In early 2003, state Republicans acknowledged they hired GOP Marketplace of Alexandria, Va., for telemarketing services in the 2002 election. But Republican Party Chairman Jayne Millerick has maintained the company was paid $15,600 for telemarketing services to encourage people to vote Republican, not to jam lines.

Chuck McGee, who was executive director of the state Republican Party at the time, resigned his post after news broke of the matter. McGee had told The Union Leader he had only vaguely heard of the company; Millerick has said McGee was mistaken.

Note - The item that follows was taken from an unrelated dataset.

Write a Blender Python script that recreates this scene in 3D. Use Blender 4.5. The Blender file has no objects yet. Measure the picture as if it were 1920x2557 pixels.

“The New Hampshire Republican State Committee was pleased to cooperate fully with the Department of Justice investigation,” Millerick said in a statement released late yesterday. “These allegations have been extremely troubling and we are happy that it appears they are coming to a just conclusion.”

Raymond pleaded guilty to a crime that prohibits “harassing telephone calls in interstate communication without disclosing the caller’s identity and with intent to annoy, abuse, threaten or harass any person at the called number ….”

A criminal information complaint filed in court yesterday charges that Raymond worked with “co-conspirators known to the government,” but did not identify them.

The complaint said he paid a “vendor co-conspirator” $2,500 to make the actual calls. In previous articles, Manchester police have said that GOP Marketplace hired Idaho-based telemarketer Milo Enterprises to jam the lines.